*GIVEN MATERIAL*:
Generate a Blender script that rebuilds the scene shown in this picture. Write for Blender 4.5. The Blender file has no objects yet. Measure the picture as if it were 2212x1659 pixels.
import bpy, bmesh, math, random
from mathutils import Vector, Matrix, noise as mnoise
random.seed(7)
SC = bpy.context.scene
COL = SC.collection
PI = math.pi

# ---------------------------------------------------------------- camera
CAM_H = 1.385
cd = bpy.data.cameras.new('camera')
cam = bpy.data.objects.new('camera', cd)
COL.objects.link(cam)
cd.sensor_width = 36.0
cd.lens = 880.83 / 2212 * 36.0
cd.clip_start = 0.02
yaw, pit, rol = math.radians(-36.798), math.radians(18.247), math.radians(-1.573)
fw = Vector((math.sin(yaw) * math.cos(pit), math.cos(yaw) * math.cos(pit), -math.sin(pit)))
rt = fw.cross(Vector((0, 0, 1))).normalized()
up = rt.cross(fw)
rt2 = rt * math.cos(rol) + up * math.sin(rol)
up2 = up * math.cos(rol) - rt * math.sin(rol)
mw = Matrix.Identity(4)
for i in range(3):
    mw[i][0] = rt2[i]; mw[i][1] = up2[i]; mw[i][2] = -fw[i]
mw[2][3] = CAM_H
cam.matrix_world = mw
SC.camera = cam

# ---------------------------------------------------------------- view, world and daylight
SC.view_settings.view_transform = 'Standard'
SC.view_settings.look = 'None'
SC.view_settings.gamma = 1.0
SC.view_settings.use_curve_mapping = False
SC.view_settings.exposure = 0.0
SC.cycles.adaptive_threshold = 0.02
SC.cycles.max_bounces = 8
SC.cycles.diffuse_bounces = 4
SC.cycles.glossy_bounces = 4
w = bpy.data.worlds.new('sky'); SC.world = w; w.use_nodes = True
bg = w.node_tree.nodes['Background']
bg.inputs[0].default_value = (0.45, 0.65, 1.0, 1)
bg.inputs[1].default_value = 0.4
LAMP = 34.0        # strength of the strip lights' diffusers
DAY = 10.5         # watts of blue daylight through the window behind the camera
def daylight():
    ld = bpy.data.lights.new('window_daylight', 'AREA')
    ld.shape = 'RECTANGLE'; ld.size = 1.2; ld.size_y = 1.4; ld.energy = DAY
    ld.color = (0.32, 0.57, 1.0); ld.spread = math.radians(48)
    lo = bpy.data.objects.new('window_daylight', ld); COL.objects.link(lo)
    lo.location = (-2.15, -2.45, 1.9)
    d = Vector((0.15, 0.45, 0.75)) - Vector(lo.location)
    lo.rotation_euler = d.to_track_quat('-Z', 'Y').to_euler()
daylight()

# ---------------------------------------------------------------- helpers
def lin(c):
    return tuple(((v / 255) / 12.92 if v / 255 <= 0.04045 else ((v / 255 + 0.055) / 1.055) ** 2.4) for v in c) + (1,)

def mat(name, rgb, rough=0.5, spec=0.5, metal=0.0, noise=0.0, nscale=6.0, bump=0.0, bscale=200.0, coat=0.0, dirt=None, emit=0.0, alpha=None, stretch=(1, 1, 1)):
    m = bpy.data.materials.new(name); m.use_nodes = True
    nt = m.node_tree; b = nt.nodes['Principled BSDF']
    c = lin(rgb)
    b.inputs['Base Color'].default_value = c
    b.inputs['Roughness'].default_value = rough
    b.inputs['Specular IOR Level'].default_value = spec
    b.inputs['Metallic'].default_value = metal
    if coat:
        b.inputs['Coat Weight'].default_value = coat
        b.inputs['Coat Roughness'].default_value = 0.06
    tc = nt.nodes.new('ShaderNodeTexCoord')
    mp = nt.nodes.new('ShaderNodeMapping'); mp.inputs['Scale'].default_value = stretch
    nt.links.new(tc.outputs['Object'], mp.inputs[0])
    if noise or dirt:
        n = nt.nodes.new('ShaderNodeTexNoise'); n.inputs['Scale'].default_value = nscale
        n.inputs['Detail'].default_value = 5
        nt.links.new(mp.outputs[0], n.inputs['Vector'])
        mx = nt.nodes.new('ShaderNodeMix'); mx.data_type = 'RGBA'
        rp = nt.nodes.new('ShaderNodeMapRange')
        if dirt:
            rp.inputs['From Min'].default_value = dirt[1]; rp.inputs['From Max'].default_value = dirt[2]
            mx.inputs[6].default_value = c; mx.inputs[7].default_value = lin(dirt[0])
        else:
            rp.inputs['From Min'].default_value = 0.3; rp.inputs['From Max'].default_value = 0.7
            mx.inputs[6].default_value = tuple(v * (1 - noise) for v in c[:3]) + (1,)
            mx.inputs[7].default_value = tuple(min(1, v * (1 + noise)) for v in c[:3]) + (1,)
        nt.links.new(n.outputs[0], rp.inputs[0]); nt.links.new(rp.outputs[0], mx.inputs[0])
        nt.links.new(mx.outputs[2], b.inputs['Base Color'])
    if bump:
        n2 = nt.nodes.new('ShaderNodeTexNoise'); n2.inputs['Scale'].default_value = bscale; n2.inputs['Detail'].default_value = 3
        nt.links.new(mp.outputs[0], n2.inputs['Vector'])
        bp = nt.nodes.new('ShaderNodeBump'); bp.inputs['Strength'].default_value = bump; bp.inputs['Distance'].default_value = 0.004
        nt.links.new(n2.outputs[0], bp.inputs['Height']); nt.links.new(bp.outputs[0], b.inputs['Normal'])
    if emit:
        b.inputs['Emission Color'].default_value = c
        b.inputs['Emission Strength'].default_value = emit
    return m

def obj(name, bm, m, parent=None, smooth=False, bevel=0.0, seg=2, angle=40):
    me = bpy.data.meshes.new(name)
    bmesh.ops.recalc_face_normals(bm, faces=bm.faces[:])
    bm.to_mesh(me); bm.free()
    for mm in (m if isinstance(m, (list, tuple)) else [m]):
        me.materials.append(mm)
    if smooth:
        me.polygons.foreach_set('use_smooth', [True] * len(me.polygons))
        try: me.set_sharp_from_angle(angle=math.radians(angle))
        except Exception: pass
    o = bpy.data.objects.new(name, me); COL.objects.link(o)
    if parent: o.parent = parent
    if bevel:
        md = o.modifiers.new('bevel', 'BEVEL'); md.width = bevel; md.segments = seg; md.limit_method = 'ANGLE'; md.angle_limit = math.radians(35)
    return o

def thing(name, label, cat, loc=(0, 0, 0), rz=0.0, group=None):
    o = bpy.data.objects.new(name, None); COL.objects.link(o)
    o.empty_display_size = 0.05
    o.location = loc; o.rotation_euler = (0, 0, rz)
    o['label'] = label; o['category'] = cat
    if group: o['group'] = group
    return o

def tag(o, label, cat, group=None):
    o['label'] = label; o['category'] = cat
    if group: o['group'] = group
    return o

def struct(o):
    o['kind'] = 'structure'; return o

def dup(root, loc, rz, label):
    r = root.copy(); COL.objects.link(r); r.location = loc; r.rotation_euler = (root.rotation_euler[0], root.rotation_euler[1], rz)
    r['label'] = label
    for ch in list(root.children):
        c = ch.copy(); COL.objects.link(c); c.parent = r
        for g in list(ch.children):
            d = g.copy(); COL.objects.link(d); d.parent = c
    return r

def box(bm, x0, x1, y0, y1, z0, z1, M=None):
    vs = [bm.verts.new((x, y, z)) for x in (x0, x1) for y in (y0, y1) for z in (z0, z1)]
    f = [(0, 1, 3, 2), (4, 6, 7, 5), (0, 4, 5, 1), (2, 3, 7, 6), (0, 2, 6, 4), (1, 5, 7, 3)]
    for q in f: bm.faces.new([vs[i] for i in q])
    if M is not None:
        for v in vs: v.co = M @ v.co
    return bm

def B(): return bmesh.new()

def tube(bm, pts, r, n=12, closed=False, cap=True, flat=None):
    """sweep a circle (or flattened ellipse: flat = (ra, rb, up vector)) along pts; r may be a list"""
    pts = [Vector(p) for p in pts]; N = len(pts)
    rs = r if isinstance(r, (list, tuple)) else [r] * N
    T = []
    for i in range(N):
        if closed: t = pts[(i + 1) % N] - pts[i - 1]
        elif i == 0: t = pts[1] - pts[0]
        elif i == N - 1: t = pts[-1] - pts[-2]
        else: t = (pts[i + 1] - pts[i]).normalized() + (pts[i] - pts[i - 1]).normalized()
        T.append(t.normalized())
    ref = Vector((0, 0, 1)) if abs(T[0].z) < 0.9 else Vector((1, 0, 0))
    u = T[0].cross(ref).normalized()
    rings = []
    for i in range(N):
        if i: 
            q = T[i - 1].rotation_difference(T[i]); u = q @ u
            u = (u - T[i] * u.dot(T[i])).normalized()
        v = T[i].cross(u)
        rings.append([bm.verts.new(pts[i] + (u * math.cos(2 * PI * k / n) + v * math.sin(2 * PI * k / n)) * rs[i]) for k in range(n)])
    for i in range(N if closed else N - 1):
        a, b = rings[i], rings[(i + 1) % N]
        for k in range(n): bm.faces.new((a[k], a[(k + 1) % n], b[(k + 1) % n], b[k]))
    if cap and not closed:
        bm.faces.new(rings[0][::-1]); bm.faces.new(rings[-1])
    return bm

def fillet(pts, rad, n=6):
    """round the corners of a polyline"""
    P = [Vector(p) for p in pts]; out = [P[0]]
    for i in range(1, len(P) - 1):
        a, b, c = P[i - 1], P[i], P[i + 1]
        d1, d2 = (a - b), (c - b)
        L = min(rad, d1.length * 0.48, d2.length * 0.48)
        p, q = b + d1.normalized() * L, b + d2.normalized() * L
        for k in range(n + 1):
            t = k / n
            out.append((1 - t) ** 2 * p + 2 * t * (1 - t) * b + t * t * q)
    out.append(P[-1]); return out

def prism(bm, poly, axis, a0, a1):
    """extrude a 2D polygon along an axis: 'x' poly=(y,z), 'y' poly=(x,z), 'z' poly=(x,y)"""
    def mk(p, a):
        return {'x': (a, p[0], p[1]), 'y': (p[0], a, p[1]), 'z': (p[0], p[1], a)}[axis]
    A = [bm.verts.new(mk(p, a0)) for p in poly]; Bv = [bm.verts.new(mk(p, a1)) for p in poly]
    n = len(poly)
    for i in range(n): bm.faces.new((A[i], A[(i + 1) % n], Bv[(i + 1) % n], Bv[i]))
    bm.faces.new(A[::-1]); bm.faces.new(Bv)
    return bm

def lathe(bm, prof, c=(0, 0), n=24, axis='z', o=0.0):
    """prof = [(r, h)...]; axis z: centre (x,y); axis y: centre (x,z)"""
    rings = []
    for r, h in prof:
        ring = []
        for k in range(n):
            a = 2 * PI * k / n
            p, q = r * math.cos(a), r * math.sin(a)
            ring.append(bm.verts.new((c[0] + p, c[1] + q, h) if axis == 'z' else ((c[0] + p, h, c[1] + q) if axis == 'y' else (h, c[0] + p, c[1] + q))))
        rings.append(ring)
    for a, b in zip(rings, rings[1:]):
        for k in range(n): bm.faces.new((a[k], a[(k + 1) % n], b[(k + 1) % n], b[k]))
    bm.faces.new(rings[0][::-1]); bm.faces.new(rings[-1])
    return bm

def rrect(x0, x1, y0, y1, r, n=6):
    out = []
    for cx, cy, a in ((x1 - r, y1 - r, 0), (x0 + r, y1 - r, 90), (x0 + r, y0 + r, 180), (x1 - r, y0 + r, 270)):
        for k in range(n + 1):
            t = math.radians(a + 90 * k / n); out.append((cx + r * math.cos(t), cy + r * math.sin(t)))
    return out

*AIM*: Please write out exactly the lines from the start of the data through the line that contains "PI = math.pi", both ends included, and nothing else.

*TASK RESPONSE*:
Generate a Blender script that rebuilds the scene shown in this picture. Write for Blender 4.5. The Blender file has no objects yet. Measure the picture as if it were 2212x1659 pixels.
import bpy, bmesh, math, random
from mathutils import Vector, Matrix, noise as mnoise
random.seed(7)
SC = bpy.context.scene
COL = SC.collection
PI = math.pi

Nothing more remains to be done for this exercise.